Juells · 27/06/2019 15:03

Looking at British society from the outside, I've always felt that the British working classes had the absolute worst of all possible worlds. You (British generally) have all grown up in the society so you may not be as aware how class-ridden it is compared to other countries (cue people lining up to demonstrate every other country in the world is more class-conscious).

Looking at my own country, Ireland, and my own family in the last century, once the British left it made a huge difference to working class people, who were able to become upwardly mobile. The infrastructure was left, police, courts, civil service, education system, so the transition was fairly smooth, and the upper classes moved back to Britain. Because it was a rural economy the politicians were almost always drawn from the farming communities, so not from the landed gentry, who had ceased to exist once we had independence. The British working classes have never had that shake-up to allow a levelling-out.

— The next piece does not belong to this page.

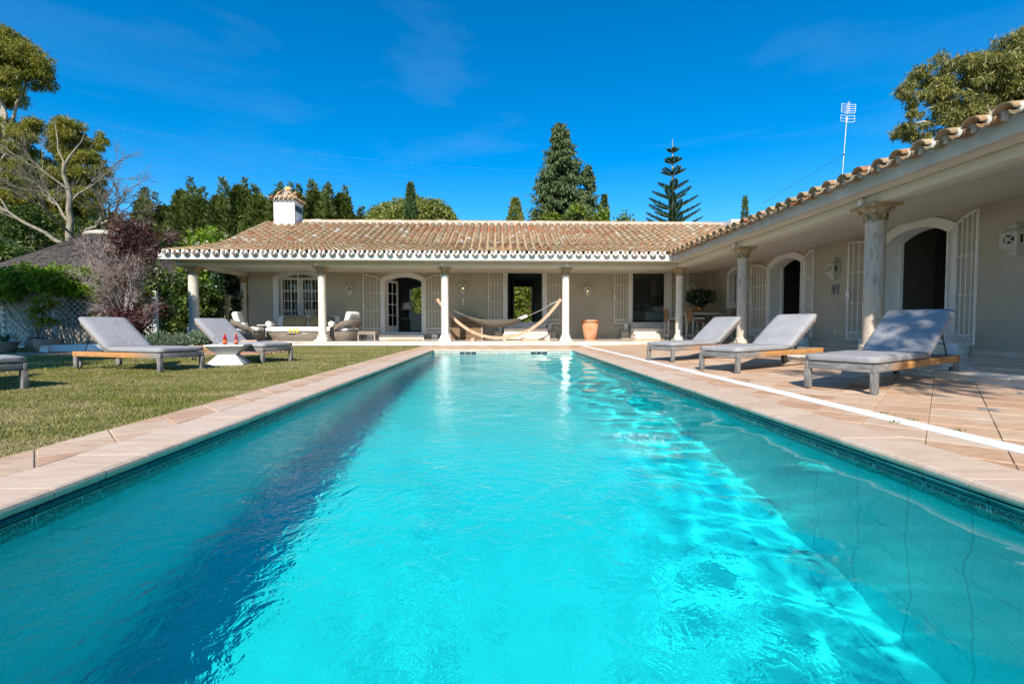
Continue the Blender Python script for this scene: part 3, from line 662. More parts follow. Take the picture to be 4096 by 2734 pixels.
for me in (TC, TN):
    me.polygons.foreach_set('use_smooth', [i % 3 != 2 for i in range(len(me.polygons))])
def tverts(me): return np.array([v.co[:] for v in me.vertices]), [list(p.vertices) for p in me.polygons]
VC, FC = tverts(TC); VN, FN = tverts(TN)
class Stuff:
    def __init__(s): s.v = []; s.f = []; s.n = 0
    def put(s, V, Fs, M):
        A_ = np.array(M); s.v.append(V @ A_[:3, :3].T + A_[:3, 3]); s.f += [[i + s.n for i in f] for f in Fs]; s.n += len(V)
    def build(s, name, mat, parent):
        me = bpy.data.meshes.new(name); me.from_pydata(np.concatenate(s.v).tolist(), [], s.f); me.materials.append(MT[mat]); me.polygons.foreach_set('use_smooth', [len(f) == 4 for f in s.f]); me.update()
        me.set_sharp_from_angle(angle=radians(40)); return struct(obj(name, me, parent), 'stuff')
YB, HB = 24.9, 3.75
r = MB(); P0 = [(y, z - .03) for y, z in PROF]; P0[0] = (14.62, 2.945)
for (a, b) in zip(P0, P0[1:]): r.add([(-10.62, a[0], a[1]), (FX + (a[0] - 14.62), a[0], a[1]), (FX + (b[0] - 14.62), b[0], b[1]), (-10.62, b[0], b[1])], [(0, 1, 2, 3)])
r.add([(-10.62, 21.3, 5.34), (12.26, 21.3, 5.34), (12.26, YB, HB), (-10.62, YB, HB)], [(0, 1, 2, 3)])
r.add([(-10.6, y, z - .005) for y, z in P0] + [(-10.6, YB, HB - .005), (-10.6, YB, 3.3), (-10.6, 18.6, 3.0), (-10.6, 14.62, 2.9)], [list(range(len(P0) + 4))[::-1]], 1)
roof1 = r.build('roof', ['roof', 'white_plaster'], villa)
r = MB()
for (a, b) in zip(P0, P0[1:]):
    xa, xb = a[0] - 14.62 + FX - .04, b[0] - 14.62 + FX - .04
    r.add([(xa, -4, a[1]), (xb, -4, b[1]), (xb, b[0], b[1]), (xa, a[0], a[1])], [(3, 2, 1, 0)])
r.add([(12.24, -4, 5.34), (16, -4, 3.7), (16, YB, 3.7), (12.24, YB, 5.34)], [(3, 2, 1, 0)])
roof2 = r.build('roof', 'roof', villa)
def tile_mat_at(u, s, main, lift, chan, jit=True):
    y, z, a = prof_at(s); a2 = a - (.062 if not chan else .03)
    j = lambda k: random.uniform(-k, k) if jit else 0
    loc = Vector((u + j(.008), y + j(.012), z + lift)); M = Matrix.Translation(loc) @ Euler((a2, j(.02), j(.022)), 'XYZ').to_matrix().to_4x4()
    if not main: M = Matrix(((0, 1, 0, FX - 14.62 - .04), (-1, 0, 0, 0), (0, 0, 1, 0), (0, 0, 0, 1))) @ M    # (u, y) -> (x = y + const, y = -u)
    return M
st1, st2, gu1, gu2, mort = Stuff(), Stuff(), Stuff(), Stuff(), MB(); nind = 0; PITCH = .30
xs = [-10.52 + PITCH * k for k in range(76)]; cand = []
for x in xs:
    for i in range(int(SLEN / .36) + 1):
        s = i * .36
        if s > SLEN - .1: continue
        y = prof_at(s)[0]
        if x > FX + (y - 14.62) + .05: continue
        cand.append((i, x, 1, s)); 
        if x + .15 < FX + (y - 14.62): cand.append((i, x + .15, 0, s - (.0 if i else .03)))
def place(c, main, stf, ind):
    i, u, cov, s = c
    M = tile_mat_at(u, max(s, 0), main, (.022 if cov else (-.022 if i else .004)), not cov)
    if not cov and i == 0: M = Matrix.Translation((0, -.02, 0)) @ M if main else Matrix.Translation((-.02, 0, 0)) @ M
    if ind: o = obj('roof_tile', TC if cov else TN, roof1 if main else roof2); o.matrix_world = M
    else: (stf if cov else (gu1 if main else gu2)).put(VC if cov else VN, FC if cov else FN, M)
cand.sort(key=lambda c: (c[0], -c[2]))
for c in cand:
    ind = nind < 212 and (c[0] == 0 or c[2]); nind += ind; place(c, True, st1, ind)
n2 = 0; PR_ = .33; us = [-14.40 + PR_ * k for k in range(58)]
for u in us:
    if -u < -3.9: continue
    for i in range(int(SLEN / .36) + 1):
        s = i * .36
        if s > SLEN - .1: continue
        x = prof_at(s)[0] - 14.62 + FX
        for cov, uu in ((1, u), (0, u + PR_ / 2)):
            if -uu > 14.55 + (x - FX): continue
            ind = i == 0 and -uu > 1.2; n2 += ind; place((i, uu, cov, s - (.03 if not cov and i == 0 else 0)), False, st2, ind)
# mirror rows that fill the corner beside the valley
st1.build('roof_tiles', 'roof', roof1); st2.build('roof_tiles', 'roof', roof2); gu1.build('channel_tiles', 'roof_gully', roof1); gu2.build('channel_tiles', 'roof_gully', roof2)
def plug(x, y, z, ax, k=1.): mort.ell((x, y, z), (.042, .06, .072) if ax else (.05, .036 * k, .062), None, 8, 6, 0, .8)
for x in xs:
    if x + .15 < FX - .1:
        for d in (-.072, .072): plug(x + .15 + d + random.uniform(-.006, .006), 14.545, 2.965 + random.uniform(-.006, .006), True)
mort.build('mortar_plugs', 'fascia', roof1)['kind'] = 'stuff'; mort = MB()
for u in us:
    if -u - PR_ / 2 < 14.5 and -u > -3.9:
        for d in (-.08, .08): plug(FX - .045, -u - PR_ / 2 + d, 2.965 + random.uniform(-.006, .006), False)
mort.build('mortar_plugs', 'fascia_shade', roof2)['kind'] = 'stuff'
# ridge course on its mortar bed
MT['mortar'] = gmat('ridge_mortar', [(.36, .32, .26), (.50, .46, .40)], 6, .9, .7, 25, bdist=.01, dirt=((.25, .21, .16), .6), dscale=5)
MB().bx(-9.0, 12.2, 21.12, 21.5, 5.18, 5.455).build('ridge_bed', 'mortar', villa, bevel=.03)
rt = tile_mesh(.12, .105, .46)
for k in range(52):
    x = -9.0 + .41 * k
    o = obj('ridge_tile', rt, roof1, (x, 21.31 + random.uniform(-.01, .01), 5.44), (random.uniform(-.02, .02), 0, 0)); o.matrix_world = Matrix.Translation((x, 21.31 + random.uniform(-.01, .01), 5.435)) @ Euler((.03, random.uniform(-.04, .04), -pi / 2 + random.uniform(-.02, .02))).to_matrix().to_4x4()
# chimneys
ch = MB(); ch.bx(-9.97, -9.06, 20.6, 21.46, 4.6, 6.19); ch.bx(-10.01, -9.02, 20.56, 21.5, 6.15, 6.21); chim = ch.build('chimney', 'white_plaster', villa, bevel=.012)
MB().bx(-9.062, -9.05, 20.68, 21.38, 5.76, 6.02).build('vent', 'dark', chim)
ct = tile_mesh(.075, .06, .42); cx_, cy_ = -9.515, 21.03
for fdir in range(4):
    for k in range(6):
        t = (k - 2.5) * .19; base = Vector((t, -.60, 6.22)); R = Rz(fdir * pi / 2)
        L = .62 - abs(t) * .75
        M = Matrix.Translation(Vector((cx_, cy_, 0)) + R @ base) @ R.to_4x4() @ Euler((radians(36), random.uniform(-.05, .05), t * -.5)).to_matrix().to_4x4()
        for q_ in range(2 if abs(t) < .3 else 1):
            o = obj('cap_tile', ct, chim); o.matrix_world = M @ Matrix.Translation((0, q_ * .30, q_ * .012)) @ Matrix.Diagonal((1, min(1, L / .42), 1, 1))
cp = MB(); cp.lathe([(.74, 6.20), (.40, 6.52), (.0, 6.78)], 4, (cx_, cy_, 0), None, 0, False); cp.build('cap_core', 'mortar', chim)
MT['lichen'] = gmat('lichen_stone', [(.50, .40, .20), (.62, .34, .05), (.66, .60, .48)], 12, .9, .5, 40)
MB().ell((cx_, cy_, 6.80), (.17, .13, .13), None, 10, 7).build('cap_stone', 'lichen', chim)
c2 = MB(); c2.bx(9.62, 10.28, 18.75, 19.35, 3.6, 5.06)
for k in range(4): c2.bx(9.70 + .15 * k, 9.76 + .15 * k, 18.742, 18.752, 4.72, 4.78, 1)
c2.build('chimney', ['white_plaster', 'dark'], villa)
# ------------------------------------------------------------------ rooms behind the openings
FL1 = .385
def room(name, x0, x1, y0, y1, z0, z1, mat, skip=''):
    m = MB()
    F_ = {'f': [(x0, y0, z0), (x1, y0, z0), (x1, y1, z0), (x0, y1, z0)], 'c': [(x0, y0, z1), (x0, y1, z1), (x1, y1, z1), (x1, y0, z1)], 'l': [(x0, y0, z0), (x0, y1, z0), (x0, y1, z1), (x0, y0, z1)], 'r': [(x1, y0, z0), (x1, y0, z1), (x1, y1, z1), (x1, y1, z0)], 'b': [(x0, y1, z0), (x1, y1, z0), (x1, y1, z1), (x0, y1, z1)]}
    for k, v in F_.items():
        if k not in skip: m.add(v, [(0, 1, 2, 3)], 1 if k == 'f' else 0)
    return m.build(name, [mat, 'room_floor'], villa)
YI = WY + .362
room('living_room', -9.6, -.6, YI, 24.4, FL1, 3.25, 'room', 'b'); room('hall', -.45, 2.9, YI, 24.4, .785, 3.4, 'room', 'b'); room('bedroom', 3.1, 9, YI, 23.2, .785, 3.4, 'room')
room('side_room', WX + .362, 12.2, 11.9, 17.9, FL1, 3.3, 'room_dark', 'l'); room('side_room', WX + .362, 11.6, 5.5, 11.7, FL1, 3.3, 'room_dark', 'l')
wall('rear_wall', [(-9.85, .1), (3.0, .1), (3.0, 3.7), (-9.85, 3.7)], [hole(-4.15, .62, 1.0, 2.55, 2.75), hole(-8.0, .3, 1.2, 2.4, 2.5), [(.62, .79), (1.76, .79), (1.76, 3.12), (.62, 3.12)]], lambda u, z, d: (u, 24.4 + d, z), .3, 'room')
# french doors (closed) behind the first pair of grilles, leaf of the second
def leaf(parent, w, h, cols, rows, foot, mat='trim_white', arch=0):
    m = MB(); t = .045; m.bx(0, .085, 0, t, 0, h); m.bx(w - .085, w, 0, t, 0, h); m.bx(.086, w - .086, .001, t - .001, 0, foot); m.bx(.086, w - .086, .001, t - .001, h - .10, h)
    cw = (w - .17) / cols; rh = (h - .1 - foot) / rows
    for c in range(1, cols): m.bx(.085 + cw * c - .013, .085 + cw * c + .013, .008, t - .008, foot, h - .1)
    for k in range(1, rows): m.bx(.085, w - .085, .01, t - .01, foot + rh * k - .013, foot + rh * k + .013)
    o = m.build('door_leaf', mat, parent, bevel=0)
    for c in range(cols):
        for k in range(rows): MB().bx(.085 + cw * c + .014, .085 + cw * (c + 1) - .014, .02, .026, foot + rh * k + .014, foot + rh * (k + 1) - .014).build('pane', 'glass', o)
    return o
for sx in (0, 1):
    o = leaf(villa, .79, 2.18, 2, 4, .42); o.location = (-8.685 + .795 * sx, WY + .2, .40)
o = leaf(villa, .70, 2.10, 2, 4, .25); o.location = (-4.50, WY + .26, .40); o.rotation_euler = (0, 0, radians(64))
h = MB(); h.box((-7.99, WY + .17, 1.43), (.05, .02, .14)); h.bar((-7.99, WY + .16, 1.47), (-8.09, WY + .15, 1.47), .016, .016); h.build('door_handle', 'black_iron', villa)
for xx in (5.37, 6.72): MB().bx(xx, xx + .03, WY + .2, WY + .25, .80, 2.80).build('sliding_frame', 'trim_white', villa)
for xx in (.60, 1.72): MB().bx(xx, xx + .06, 23.7, 24.38, .79, 3.08).build('rear_door_frame', 'black_iron', villa)
_ = 0
MB().bx(5.40, 6.72, WY + .22, WY + .226, .81, 2.78).build('pane', 'glass', villa)
# dark door leaves and a blind in the hall beyond
MB().bx(.62, 1.76, 24.2, 24.25, 2.72, 3.12).build('roller_blind', flat('blind', (.10, .16, .15), .8), villa)
dl = leaf(villa, .66, 1.98, 1, 1, .2, 'black_iron'); dl.location = (.42, WY + .28, .80); dl.rotation_euler = (0, 0, radians(72))
# moulded dark wardrobe doors and frames inside the side rooms
wd = MB(); wd.bx(11.45, 11.55, 9.0, 12.5, .4, 3.0)
for y in (9.9, 10.8, 11.6):
    for z0, z1 in ((.5, 1.15), (1.25, 2.7)):
        wd.bx(11.425, 11.449, y - .36, y - .33, z0, z1); wd.bx(11.425, 11.449, y + .33, y + .36, z0, z1); wd.bx(11.426, 11.448, y - .329, y + .329, z0, z0 + .03); wd.bx(11.426, 11.448, y - .329, y + .329, z1 - .03, z1)
wd.build('panelled_door', 'room_dark', villa)
for uc in (13.17, 9.02):
    for a_ in (-.70, .64): MB().bx(WX + .28, WX + .35, uc + a_, uc + a_ + .06, .4, 2.62).build('door_frame', 'trim_white', villa)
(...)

Not trying to offend, by the way Blush

Juells · 27/06/2019 15:09

Sorry for third post in a row, but the odd thought just struck me that Britain is the only colony that the upper classes have left Grin Everyone else got rid of them, but the British are stuck with them.

mumtobe1984 · 27/06/2019 15:30

she doesn't sound like she was ever a friend :(

TabbyMumz · 27/06/2019 17:23

@edgeofheaven......you said "Paper on how colonialism had a negative impact on health services in Tanzania.". That is then not in the report you quote. Colonialism brought in health services in the first place. Men moved from one place to another for work. I don't think they were forced to do that on some sort of chain gang. Yes, that had a negative impact on their families health, but then the health service and infrastructure would have then caught up with that.